En efecto, Lalo retoma con desigual fortuna varios de los rasgos de la novela más innovadora: repentinos giros argumentales de corte aireano, apropiaciones y diálogos con el arte conceptual propios de Bellatin, la fusión de vida y literatura presente en Pitol, el ensimismamiento ultrarreflexivo de Chejfec. El problema es que estos elementos aparecen diluidos y con un aire de impostura, como si fueran un agregado ajeno al planteamiento del texto. Para ejemplificar esta circunstancia conviene dar un repaso al argumento porque, pese a las apariencias, Simone es fiel al esquema dramático tradicional.
En lo que parece ser un diario, un escritor y profesor cuenta su historia de amor con la joven Li Chao. Alrededor de este eje argumental se ofrecen estampas de San Juan, pasajes de la vida del escritor y reflexiones de diversa índole. Algunas de estas ponderan el fragmento como método de composición, como si Lalo necesitara justificar sus elecciones estéticas. También se introducen citas literarias, que más que dotar de significación a lo narrado parecen querer dar sustento al elitismo del narrador, quien se escandaliza de que una colega no pronuncie “Derrida” a la francesa. Pero es en la relación sentimental donde el contraste entre los visos intelectuales y el fluir de la trama chirría más, debido a que arrastra demasiados tópicos. Li seduce al escritor con mensajes que no dejan de ser un juego adolescente, por más que se quieran presentar como instalación artística o ejercicio literario simplemente por incluir la figura de Simone Weil.

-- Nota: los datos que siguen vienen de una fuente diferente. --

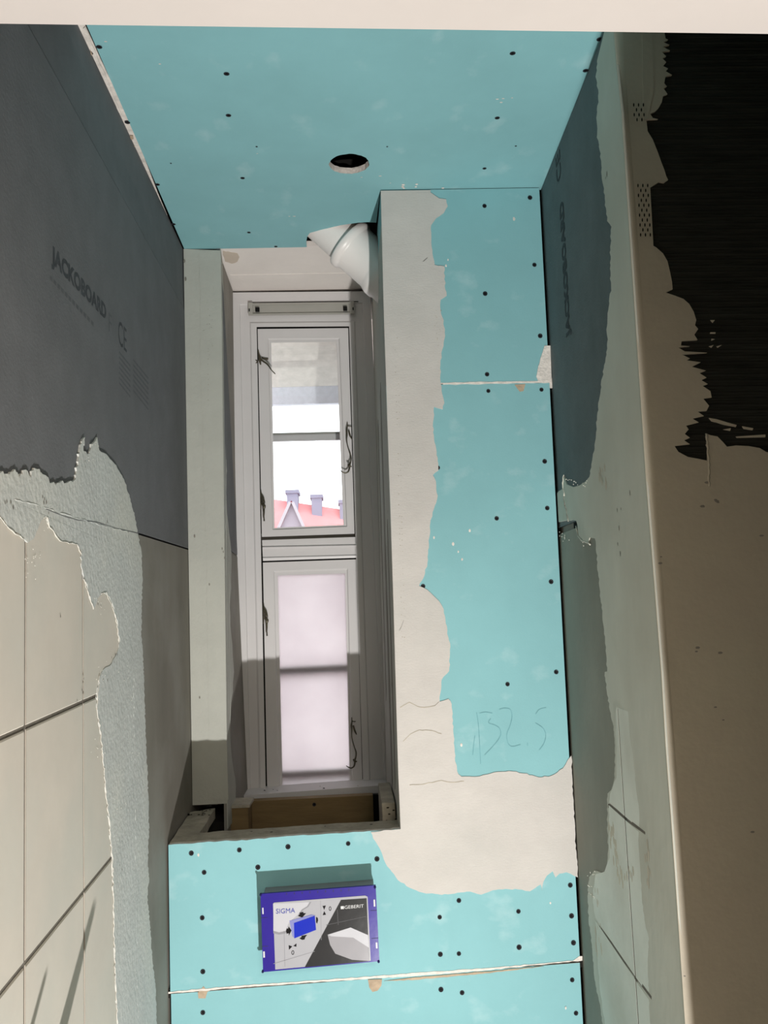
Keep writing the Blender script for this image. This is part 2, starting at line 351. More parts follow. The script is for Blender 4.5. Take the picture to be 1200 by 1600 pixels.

Eso por no hablar del heterocentrismo y del “buenismo” bienpensante condensados en una figura de autoridad que nunca cuestiona su relación con una mujer más joven, lesbiana e inmigrante, y que satisface su conciencia escandalizándose del trato que ella recibe en el restaurante chino donde trabaja.
La autocomplacencia alcanza sus más altas cotas en el clímax que mezcla inesperadamente una escena de ruptura amorosa con un rabioso alegato contra la literatura española. Esta digresión desconcierta por partida doble: por un lado, carece de función narrativa, y por otro, resulta fútil y acaba siendo acrítica, porque el narrador renuncia explícitamente a cuestionar la literatura latinoamericana y, con ello, a cuestionarse a sí mismo. En lo que parece una broma cruel, Simone recuerda bastante al proyecto Nocilla del español Agustín Fernández Mallo, obra más coherente y, sobre todo, abierta al debate. No basta con optar, parece ser, por el fragmento para librarse de los estereotipos narrativos.
Eduardo Lalo, Simone, Corregidor, 2012, 202 págs.